◆ **Set task**:
Make an exact copy of all the material below, apart from the pictures.

◆ **Dataset extract**:

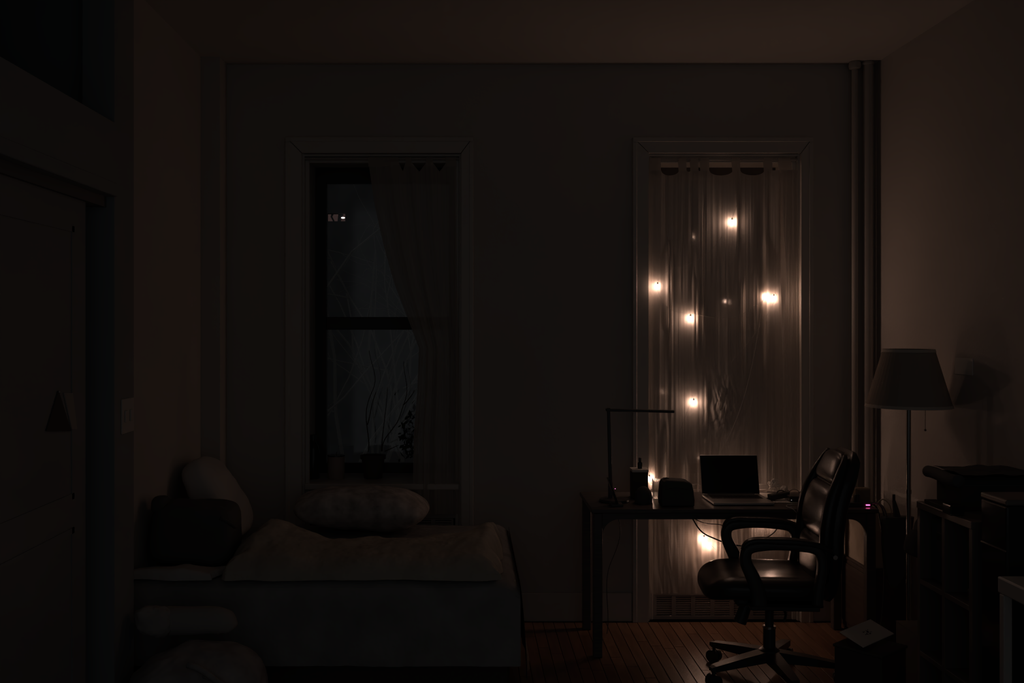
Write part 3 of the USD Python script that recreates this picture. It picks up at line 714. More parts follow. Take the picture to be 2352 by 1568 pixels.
part('cable', tube(np.array([(1.75, 5.16, T + 0.003), (1.70, 5.10, T + 0.003), (1.63, 5.08, T + 0.003), (1.608, 5.03, T + 0.003), (1.613, 4.985, T + 0.004), (1.618, 4.974, T + 0.003), (1.64, 4.968, T - 0.02), (1.68, 4.968, T - 0.035), (1.74, 4.968, T - 0.04)]), 0.0022, 8, 50), 'cord_white', cl, smooth=True)
# right end of the desk
q = P(1982, 1145, 5.12)
rt = thing('router_box', 'small pale upright box with rounded corners at the right end of the desk', 'box', (q[0], 5.14, T))
part('case', bx(q[0] - 0.040, 5.11, T, q[0] + 0.037, 5.16, T + 0.082, 0.006), 'cardboard', rt)
part('front_plate', bx(q[0] - 0.034, 5.107, T + 0.006, q[0] + 0.031, 5.111, T + 0.076, 0.001), 'cardboard', rt)
q = P(1990, 1148, 5.03)
ps = thing('power_strip', 'black power strip with a glowing pink switch at the right end of the desk', 'power strip', (q[0], 5.05, T))
part('case', bx(q[0] - 0.10, 5.035, T, q[0] + 0.03, 5.085, T + 0.022, 0.004), 'black_plastic', ps)
part('switch', [bx(P(1989, 0, 5.034)[0], 5.031, T + 0.008, P(1998, 0, 5.034)[0], 5.036, T + 0.0135, 0.001)], 'red_led', ps, label='glowing pink switch')
part('plug', [lathe([(0.018, 0), (0.018, 0.03), (0.012, 0.04)], (q[0] - 0.035, 5.06, T + 0.022), 16)], 'black_plastic', ps, smooth=40)
part('cord', tube(np.array([(q[0] + 0.03, 5.06, T + 0.010), (2.056, 5.06, T + 0.008), (2.085, 5.06, T - 0.05), (2.10, 5.05, 0.55), (2.105, 5.05, 0.35), (2.09, 5.05, 0.15), (2.07, 5.05, 0.01)]), 0.0042, 8, 60), 'black_plastic', ps, smooth=True)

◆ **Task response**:
Write part 3 of the USD Python script that recreates this picture. It picks up at line 714. More parts follow. Take the picture to be 2352 by 1568 pixels.
part('cable', tube(np.array([(1.75, 5.16, T + 0.003), (1.70, 5.10, T + 0.003), (1.63, 5.08, T + 0.003), (1.608, 5.03, T + 0.003), (1.613, 4.985, T + 0.004), (1.618, 4.974, T + 0.003), (1.64, 4.968, T - 0.02), (1.68, 4.968, T - 0.035), (1.74, 4.968, T - 0.04)]), 0.0022, 8, 50), 'cord_white', cl, smooth=True)
# right end of the desk
q = P(1982, 1145, 5.12)
rt = thing('router_box', 'small pale upright box with rounded corners at the right end of the desk', 'box', (q[0], 5.14, T))
part('case', bx(q[0] - 0.040, 5.11, T, q[0] + 0.037, 5.16, T + 0.082, 0.006), 'cardboard', rt)
part('front_plate', bx(q[0] - 0.034, 5.107, T + 0.006, q[0] + 0.031, 5.111, T + 0.076, 0.001), 'cardboard', rt)
q = P(1990, 1148, 5.03)
ps = thing('power_strip', 'black power strip with a glowing pink switch at the right end of the desk', 'power strip', (q[0], 5.05, T))
part('case', bx(q[0] - 0.10, 5.035, T, q[0] + 0.03, 5.085, T + 0.022, 0.004), 'black_plastic', ps)
part('switch', [bx(P(1989, 0, 5.034)[0], 5.031, T + 0.008, P(1998, 0, 5.034)[0], 5.036, T + 0.0135, 0.001)], 'red_led', ps, label='glowing pink switch')
part('plug', [lathe([(0.018, 0), (0.018, 0.03), (0.012, 0.04)], (q[0] - 0.035, 5.06, T + 0.022), 16)], 'black_plastic', ps, smooth=40)
part('cord', tube(np.array([(q[0] + 0.03, 5.06, T + 0.010), (2.056, 5.06, T + 0.008), (2.085, 5.06, T - 0.05), (2.10, 5.05, 0.55), (2.105, 5.05, 0.35), (2.09, 5.05, 0.15), (2.07, 5.05, 0.01)]), 0.0042, 8, 60), 'black_plastic', ps, smooth=True)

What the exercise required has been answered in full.